Back again! Managed to get the board fitted & chugging along nicely after some careful removal of the giant heatsink layout, installation of the NB block, and some copper on the remaining important parts. Temps are so much lower on this than my P5B it's unreal, and it's nice to get similar stability on lower volts too! It now makes me think I've got a better Q6600 than I originally thought, but this board is a bit of a beast, and it's bringing me back to the days of my DFI NF4-SLI-DR Expert (or whatever it was :) which I spent a looong time tweaking!
Anyway, I digress - after going through Simp's superbly written guide, I have at least started to mke some headway veering towards the 3.8GHz mark using 418x9 with memory on the 400 divider (running 1179MHz MT stable), although I do have a couple of questions about the methods for testing..
- When you say 'prime unstable' I'm going by the point at which the computer just restarts. I'm almost assuming this is wrong, as I clearly wouldn't be able to make note of the time a test failed, (yes, I've been sitting there waiting for reboots). I got as far as the 2nd point in the guide before I thought I should ask before I possibly waste what little time I have! Results to seem reasonably consistent, but I fear could be a result of my power temp going too high is ~60°C too much? And could this represent the
mosfet temps? Should I be trying to aim for rounding errors?
- One thing that raised my attention was the fact that the standard blend test goes from a high mem/nb test (1024k) straight to a high CPU stress (8k). Would it not be better to try and run more relevant tests when testing the results of certain settings? i.e. when adjusting CPU GTLs, running small fft tests to test CPU stability, and when adjusting NB GTLs/RAM skews, go for higher ones to test NB & RAM? Perhaps blends would be better suited to the CPU/NB delays?
- Using the voltages Simp provides at the beginning of the guide, and my own ideal 24-hour vcore & vdimm values, I get reboots as mentioned before.

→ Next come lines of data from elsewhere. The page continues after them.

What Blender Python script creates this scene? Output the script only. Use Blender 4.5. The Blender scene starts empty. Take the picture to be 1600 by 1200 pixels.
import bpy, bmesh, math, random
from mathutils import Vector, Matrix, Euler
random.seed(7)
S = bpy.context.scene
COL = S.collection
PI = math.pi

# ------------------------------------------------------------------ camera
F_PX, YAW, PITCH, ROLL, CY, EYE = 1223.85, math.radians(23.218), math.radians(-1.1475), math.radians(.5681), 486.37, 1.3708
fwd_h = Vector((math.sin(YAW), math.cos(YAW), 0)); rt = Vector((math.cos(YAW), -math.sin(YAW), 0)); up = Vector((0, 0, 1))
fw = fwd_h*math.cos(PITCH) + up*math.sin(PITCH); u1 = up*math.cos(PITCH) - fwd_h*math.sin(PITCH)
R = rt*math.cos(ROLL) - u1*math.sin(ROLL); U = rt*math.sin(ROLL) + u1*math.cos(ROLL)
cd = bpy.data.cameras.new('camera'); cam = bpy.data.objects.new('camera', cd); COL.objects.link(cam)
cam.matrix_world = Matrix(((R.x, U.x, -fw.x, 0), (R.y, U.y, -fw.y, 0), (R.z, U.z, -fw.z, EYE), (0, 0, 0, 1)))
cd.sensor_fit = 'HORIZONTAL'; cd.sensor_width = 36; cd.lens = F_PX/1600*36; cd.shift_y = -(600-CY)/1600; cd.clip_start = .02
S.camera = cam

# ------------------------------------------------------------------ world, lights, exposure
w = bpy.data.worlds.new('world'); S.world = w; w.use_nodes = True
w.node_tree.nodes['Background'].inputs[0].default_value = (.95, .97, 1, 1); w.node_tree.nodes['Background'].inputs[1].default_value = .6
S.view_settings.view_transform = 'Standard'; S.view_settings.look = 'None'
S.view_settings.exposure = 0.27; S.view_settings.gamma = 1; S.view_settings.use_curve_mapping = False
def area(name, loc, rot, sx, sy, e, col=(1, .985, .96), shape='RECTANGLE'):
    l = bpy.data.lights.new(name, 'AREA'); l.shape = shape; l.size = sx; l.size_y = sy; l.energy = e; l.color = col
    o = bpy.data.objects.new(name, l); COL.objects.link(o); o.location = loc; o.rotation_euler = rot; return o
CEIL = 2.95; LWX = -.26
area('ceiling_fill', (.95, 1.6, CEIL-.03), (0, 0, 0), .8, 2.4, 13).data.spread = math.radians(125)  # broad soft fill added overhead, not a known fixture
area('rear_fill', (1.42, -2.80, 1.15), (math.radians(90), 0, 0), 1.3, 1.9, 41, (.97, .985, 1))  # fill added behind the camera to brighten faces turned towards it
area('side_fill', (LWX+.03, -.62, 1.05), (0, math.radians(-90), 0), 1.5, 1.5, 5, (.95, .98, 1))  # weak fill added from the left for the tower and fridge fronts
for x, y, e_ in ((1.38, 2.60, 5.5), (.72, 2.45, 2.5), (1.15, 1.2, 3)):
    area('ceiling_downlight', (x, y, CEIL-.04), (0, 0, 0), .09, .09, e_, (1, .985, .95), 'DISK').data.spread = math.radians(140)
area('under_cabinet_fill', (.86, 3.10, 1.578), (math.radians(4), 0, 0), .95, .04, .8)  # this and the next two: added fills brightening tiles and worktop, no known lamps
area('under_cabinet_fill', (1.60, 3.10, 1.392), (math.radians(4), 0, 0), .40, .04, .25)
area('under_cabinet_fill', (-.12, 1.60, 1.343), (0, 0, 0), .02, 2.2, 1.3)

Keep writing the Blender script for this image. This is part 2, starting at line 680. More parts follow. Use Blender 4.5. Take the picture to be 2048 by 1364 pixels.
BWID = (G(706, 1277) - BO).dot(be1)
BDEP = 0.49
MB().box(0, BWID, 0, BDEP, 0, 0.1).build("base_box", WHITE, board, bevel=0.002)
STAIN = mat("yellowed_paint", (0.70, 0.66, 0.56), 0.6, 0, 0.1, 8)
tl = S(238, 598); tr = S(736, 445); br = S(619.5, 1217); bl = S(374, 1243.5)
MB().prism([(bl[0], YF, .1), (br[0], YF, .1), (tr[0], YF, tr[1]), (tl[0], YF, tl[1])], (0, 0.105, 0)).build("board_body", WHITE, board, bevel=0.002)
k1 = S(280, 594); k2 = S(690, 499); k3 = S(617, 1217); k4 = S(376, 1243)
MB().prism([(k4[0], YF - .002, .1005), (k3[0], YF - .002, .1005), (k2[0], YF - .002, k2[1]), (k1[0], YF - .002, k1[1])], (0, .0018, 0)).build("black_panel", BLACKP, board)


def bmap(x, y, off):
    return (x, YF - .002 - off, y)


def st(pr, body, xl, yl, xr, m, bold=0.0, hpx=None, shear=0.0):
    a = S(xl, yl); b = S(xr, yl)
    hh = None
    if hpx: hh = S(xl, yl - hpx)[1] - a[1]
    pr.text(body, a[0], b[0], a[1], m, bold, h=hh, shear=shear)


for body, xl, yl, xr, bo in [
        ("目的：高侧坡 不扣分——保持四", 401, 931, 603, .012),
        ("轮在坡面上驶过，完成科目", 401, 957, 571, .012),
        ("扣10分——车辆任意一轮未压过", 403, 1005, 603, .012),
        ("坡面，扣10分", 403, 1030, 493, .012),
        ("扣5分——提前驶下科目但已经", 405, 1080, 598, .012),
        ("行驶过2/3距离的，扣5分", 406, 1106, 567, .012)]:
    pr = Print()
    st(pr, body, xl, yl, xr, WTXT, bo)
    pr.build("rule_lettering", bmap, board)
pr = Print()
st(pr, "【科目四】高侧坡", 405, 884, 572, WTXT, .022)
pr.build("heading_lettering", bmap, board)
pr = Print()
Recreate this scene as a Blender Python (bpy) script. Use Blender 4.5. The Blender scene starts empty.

Would starting from a lower clock and slightly undervolting to try & provoke rounding errors be better? The guide says I can adjust the FSB later on, but I'm wondering if any dramatic change would just mean I would have to re-tune everything again?
Sorry for the rant guys, I just wanna get this right and determine if I'm missing something silly, or if a certain component might be letting me down!